The Valley
Called to be a servant.
Its been said that when you give
testimony on a topic, expect to be tested and tried in that area. So far I have
found that to be true.
The Christian life is a battle.
Sometimes its pure bliss on the mountain top. Other times, in the valley, we
fall, we cry, we cling, or maybe we fail, maybe we walk away… We can be tried
to our core. It was that small slip. That small its ok. Sometimes sin isn’t necessarily
some wicked thing. Its anything we put before God.
Well, I was having a day. I was
mentally and physically exhausted. I made a poor choice and chose to sit around
that day. Then I did it again and again. Not even on purpose. I just let my guard
down. I can feel the spiritual battle around me. Enough that I am thankful when
God shows me to give me a good wake up call.
I can get caught up in me. Me
myself and I. I forget, I am a servant.
I am created for His pleasure. Not my own.
Sometimes, I have just had enough.
I feel I cant continue. I don’t want to continue. I pondered why I felt that way…
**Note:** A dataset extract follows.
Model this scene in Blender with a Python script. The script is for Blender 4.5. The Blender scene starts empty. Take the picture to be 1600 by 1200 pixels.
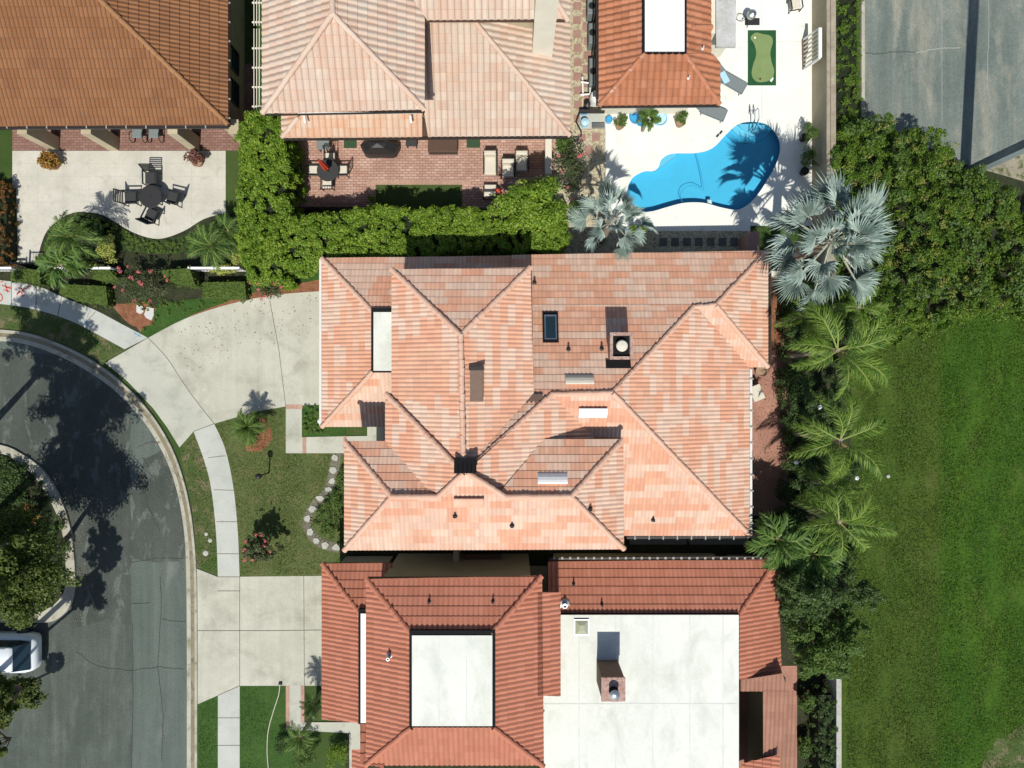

I realize I don’t trust myself to not mess up. I want to leave this earth and hear
those words.. Well done thou good and faithful servant. At the judgement seat
of Christ, I don’t want to regret. I know I will have regrets of course, but I
want to do my best. I want to give my all. I want to serve Him with my entire
being. But, I am just a sinner. Prone to wander Lord I feel it, prone to leave
the God I love. So many are falling away. So many seem to be walking away from
God or live in this I love God but I can do what I want phase. How am I any
better? What if I fall away too? I scares me. I try to be diligent and make
sure that I am self reflecting and judging my own actions and motives. But I
know me. I know my wicked heart. I long for the Lord. I long for heaven where I
wont struggle with this awful flesh. I grow weary of this flesh and the power it
can have over me when I am weak.
We have had many spiritual
victories. We have been on the mountain top lately. The valleys are good. The
valleys are where we grow. It is where the fertile soil lays. Its also where we
are refined in the furnace. Its where we are molded. Its not the easiest
process.
Oh Lord, the burdens are heavy. I
can not even crawl forward. I am weak. I am unable. Lord, make me to stand. I
must rely on You to carry me. To give me strength.
2Co 12:9 And he said unto
me, My grace is sufficient for thee: for my strength is made perfect in
weakness. Most gladly therefore will I rather glory in my infirmities, that the
power of Christ may rest upon me.
2Co 10:3 For though we walk
in the flesh, we do not war after the flesh:
2Co 7:5 For… our flesh had
no rest, but we were troubled on every side; without were fightings,
within were fears.
2Co 7:6 Nevertheless God, that comforteth those that are cast down,
comforted us…
1Co 15:57 But thanks be
to God, which giveth us the victory through our Lord Jesus Christ.
Isa 41:13 For I the LORD
thy God will hold thy right hand, saying unto thee, Fear not; I will help thee.